President of the Academic Staff Union of Universities, ASUU, Emmanuel Osodeke, has said the Nigerian education minister, Adamu Adamu deliberately delayed negotiations with the sole aim of saving money for fuel subsidy.

The university lecturers’ union, ASUU on February 14 began an industrial action which has extended to six months over poor funding of education among other issues.

Osodeke during an interview on Channels TV on Friday said the government of President Muhammadu Buhari deliberately delayed negotiations with the union so the government could save some funds to take care of fuel subsidy instead of rescuing university education.

He said, “They have deliberately, especially this minister, delayed the process of negotiations with the sole aim of perhaps to save money because they believe that by keeping us at home and at the end which they never mentioned before and say ‘No Work, No pay’, they will save money.

“Were they just trying to see how they would save money by ensuring the strike lingers for such a long time?
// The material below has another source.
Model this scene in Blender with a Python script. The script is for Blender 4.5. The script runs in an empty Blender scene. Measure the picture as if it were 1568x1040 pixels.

That’s the impression we are having, that they deliberately kept this strike this long so that they can say we will not pay you. I think using that to see that maybe they can save money to pay their fuel subsidy.

“It’s so sad that you are allowing the children of the poor to stay at home just because you want to save money to pay fuel subsidy or whatever they are talking about.”

Speaking on the ‘No work, No pay’ policy that the Nigerian government has adopted, Osodeke said the academic union is different from other unions as lecturers will have a lot of work to do after school resumption from the backlog of work carried over from the wasted months so as to meet up with the system.

“When you go on strike and you come back, all those periods for which you were on strike, you don’t need to go and do the backlog. But for ASUU, when we go back today, we are going to start from the 2020/2021 session.

“All these two sets of students that have been admitted by JAMB (Joint Admissions and Matriculation Board); we have to teach them over this period to ensure that we meet up with the system so we are going to do the backlog of the work that we have left behind.

“That’s the difference between the two unions, we are going back to do the work,” he said.

He also added that the admissions already done by JAMB for students should be cancelled and that a new session should be open if the government insists on ‘No-Work, No-Pay’.

He said, “If we agree on that; therefore, all the students we should have taught for 2020/2021, they be allowed to go so we will start for a new session 2022/2023 with effect from September which is now a new session to start.

“And therefore, by July next year, we will go on leave as we used to have in those days so the backlog is gone. All the lectures that are remaining, all the two sets of admissions that JAMB has done that are waiting, they become irrelevant.

“If you say ‘no work, no pay’, also accept ‘no pay, no work’.

“We are not paid per time, we are paid by work done. That’s to say ‘no work, no pay’, no time no pay. Get it right, we are paid for work done, we are not paid for the time.”